Wilton, who was a prolific offender and struggled with drug and alcohol addiction, was no stranger to prison, having served time in Lancaster Farms in 2020 for theft, possession of cannabis, criminal damage, assault, obstruction, racially/religious aggravated fear and provocation of violence.

In September 2021, he was sent back to prison for a month for further offences, but six days after his release on October 29, 2021, he was found dead.

A report from the Prisons and Probation Ombudsman into Wilton’s death, which was published last month, stated that when he arrived at HMP Preston, he was put on an alcohol detox for nine days, but while in prison, missed two GP appointments and the prison GP left a message for him to reschedule another appointment, but he never did.

Healthcare staff did not follow this up further as they should have done.

Wilton had been allocated a community offender manager who had agreed to meet with him before his release and filled out a referral form for him in terms of his housing plans for when he had finished his sentence.

He was also referred to Inspire in Burnley and appointed a drug and alcohol practitioner, and an appointment with both probation and Inspire were made for him on Friday October 29 and Monday November 1.

The report noted that under a scheme which had been introduced in July 2021, temporary accommodation for up to 84 nights was to be provided for homeless prison leavers to help them move into settled accommodation upon their release.

However, due to difficulty accessing the scheme and staff shortages, a referral for temporary accommodation for Wilton upon his release was delayed so when he left prison, he was effectively homeless.

A third meeting had been arranged to discuss his accommodation further, but despite staying with family on the first weekend he was released, he had no fixed accommodation and he died before that meeting could take place.

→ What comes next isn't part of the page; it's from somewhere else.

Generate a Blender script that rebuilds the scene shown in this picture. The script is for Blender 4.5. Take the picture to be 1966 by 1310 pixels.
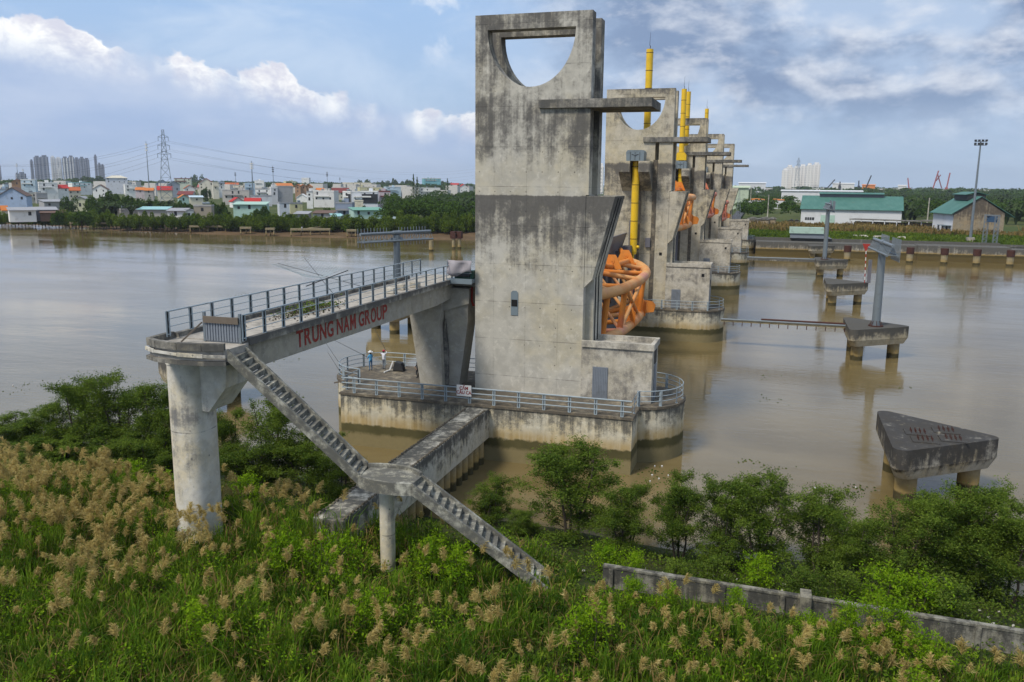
import bpy, bmesh, math, random
import numpy as np
from mathutils import Vector, Matrix
for o in list(bpy.data.objects): bpy.data.objects.remove(o, do_unlink=True)
S=bpy.context.scene; COL=S.collection; PI=math.pi
random.seed(7); RNG=np.random.default_rng(7)
# ---------------- camera ----------------
W,H=1966,1310
FOC=1620.; ROLL=0.009; AZ=math.atan2(509,1650); CZ=20.2
TH=math.atan((H/2-352.)/FOC)
_hd=Vector((-math.sin(AZ),math.cos(AZ),0)); _rt=Vector((math.cos(AZ),math.sin(AZ),0)); _up=Vector((0,0,1))
VF=_hd*math.cos(TH)-_up*math.sin(TH); _U=_hd*math.sin(TH)+_up*math.cos(TH)
VR=_rt*math.cos(ROLL)+_U*math.sin(ROLL); VU=_U*math.cos(ROLL)-_rt*math.sin(ROLL)
cam=bpy.data.cameras.new('camera'); co=bpy.data.objects.new('camera',cam); COL.objects.link(co)
cam.sensor_width=36; cam.lens=FOC/W*36; cam.clip_start=0.5; cam.clip_end=20000
m=Matrix.Identity(4)
for i in range(3): m[i][0]=VR[i]; m[i][1]=VU[i]; m[i][2]=-VF[i]
m[0][3]=0; m[1][3]=0; m[2][3]=CZ
co.matrix_world=m; S.camera=co
# where a sight line of the survey meets a level or a vertical plane (used to measure the place)
def ray(px,py): return VF+VR*((px-W/2)/FOC)-VU*((py-H/2)/FOC)
def atz(px,py,z=0.):
    r=ray(px,py); t=(z-CZ)/r.z; return Vector((r.x*t,r.y*t,z))
def aty(px,py,Y):
    r=ray(px,py); t=Y/r.y; return Vector((r.x*t,Y,CZ+r.z*t))
def atx(px,py,X):
    r=ray(px,py); t=X/r.x; return Vector((X,r.y*t,CZ+r.z*t))
def atd(px,py,d):
    r=ray(px,py); t=d/math.hypot(r.x,r.y); return Vector((r.x*t,r.y*t,CZ+r.z*t))
def hor(px): return 343.2+px*0.009
# ---------------- render / colour ----------------
S.view_settings.view_transform='Standard'; S.view_settings.look='None'; S.view_settings.gamma=1
S.view_settings.exposure=EXPO=0.27
S.render.engine='CYCLES'
S.cycles.use_denoising=True; S.cycles.max_bounces=6; S.cycles.transparent_max_bounces=8
S.cycles.volume_bounces=0; S.cycles.diffuse_bounces=3; S.cycles.glossy_bounces=3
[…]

The ombudsman’s report stated: “We found an issue of concern relating to record keeping.

“Probation staff failed to keep Mr Wilton’s probation record on the Probation case management system updated.

“As a result, some of the actions undertaken by probation staff in preparation for Mr Wilton’s release were not evidenced.”

The report also noted that Wilton’s death highlighted the importance of staff making prompt referrals and chasing them up to avoid periods of homelessness after prison release.

It recommended that the head of East Lancashire Probation Delivery Unit should ensure that all Community Offender Managers record all contact and actions completed on individual cases the Probation Service’s case management system, and stated, “provision of suitable accommodation for people leaving prison is challenging and is an issue that extends beyond the remit of HMP Preston or local probation services. The local authority will want to be aware of the issues raised in this case”.

The ombudsman report went on: “Mr Wilton had a significant history of substance misuse, and his offending was linked to his substance misuse.

“His sentences reflected a cycle of offending, short prison sentences and community supervision.

“When Mr Wilton arrived at HMP Preston, nursing staff identified that he had drug and alcohol issues and appropriately referred him for support.

“We are satisfied that there was appropriate planning for Mr Wilton’s release and that the relevant referrals were made to services that could support him.

“He was also referred to a community substance misuse service and he attended an appointment with them on the day of his release.

“Mr Wilton was not provided with naloxone on his release from prison because he was not prescribed methadone in prison and had received support around his use of crack cocaine and cannabis, rather than opiates.

“Staff did not consider him to be at high risk of an opiates overdose. We consider that, in the circumstances, this was not unreasonable.”